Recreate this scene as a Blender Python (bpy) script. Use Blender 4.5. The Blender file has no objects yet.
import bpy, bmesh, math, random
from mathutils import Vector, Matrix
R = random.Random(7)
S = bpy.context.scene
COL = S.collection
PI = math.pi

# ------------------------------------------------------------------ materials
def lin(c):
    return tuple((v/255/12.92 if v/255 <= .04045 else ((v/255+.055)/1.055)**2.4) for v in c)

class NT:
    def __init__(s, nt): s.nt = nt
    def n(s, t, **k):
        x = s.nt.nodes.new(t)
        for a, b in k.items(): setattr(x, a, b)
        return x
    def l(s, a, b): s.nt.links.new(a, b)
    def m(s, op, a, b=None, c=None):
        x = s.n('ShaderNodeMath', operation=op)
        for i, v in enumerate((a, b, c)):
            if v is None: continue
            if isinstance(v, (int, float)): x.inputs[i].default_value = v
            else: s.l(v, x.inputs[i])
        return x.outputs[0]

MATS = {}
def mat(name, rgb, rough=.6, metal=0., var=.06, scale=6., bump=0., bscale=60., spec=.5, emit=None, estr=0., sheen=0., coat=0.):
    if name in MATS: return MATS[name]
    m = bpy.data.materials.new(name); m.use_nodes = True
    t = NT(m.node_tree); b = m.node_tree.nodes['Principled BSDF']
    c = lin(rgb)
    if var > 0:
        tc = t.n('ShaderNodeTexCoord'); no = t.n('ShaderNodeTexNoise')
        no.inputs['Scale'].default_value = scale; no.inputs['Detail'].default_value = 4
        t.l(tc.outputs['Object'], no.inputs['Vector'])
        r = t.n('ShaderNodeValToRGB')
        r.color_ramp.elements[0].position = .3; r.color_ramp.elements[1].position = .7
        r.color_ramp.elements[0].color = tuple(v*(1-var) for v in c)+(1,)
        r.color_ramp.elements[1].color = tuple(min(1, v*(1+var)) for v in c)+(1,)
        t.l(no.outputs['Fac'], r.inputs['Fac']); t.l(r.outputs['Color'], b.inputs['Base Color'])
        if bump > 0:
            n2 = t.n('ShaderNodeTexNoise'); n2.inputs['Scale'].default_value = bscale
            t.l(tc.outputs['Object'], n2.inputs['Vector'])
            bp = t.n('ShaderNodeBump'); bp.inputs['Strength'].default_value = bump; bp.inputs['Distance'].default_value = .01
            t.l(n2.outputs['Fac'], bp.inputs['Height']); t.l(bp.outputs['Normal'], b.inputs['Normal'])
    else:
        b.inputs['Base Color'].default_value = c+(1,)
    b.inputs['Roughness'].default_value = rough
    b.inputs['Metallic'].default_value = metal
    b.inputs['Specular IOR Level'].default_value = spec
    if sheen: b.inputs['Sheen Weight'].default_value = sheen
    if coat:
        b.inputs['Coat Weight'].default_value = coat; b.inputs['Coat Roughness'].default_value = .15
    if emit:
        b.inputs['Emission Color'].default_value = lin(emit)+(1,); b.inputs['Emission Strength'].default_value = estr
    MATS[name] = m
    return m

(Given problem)
Gather up the lines that contain the word "scene".

(Solution for this problem)
Recreate this scene as a Blender Python (bpy) script. Use Blender 4.5. The Blender file has no objects yet.
S = bpy.context.scene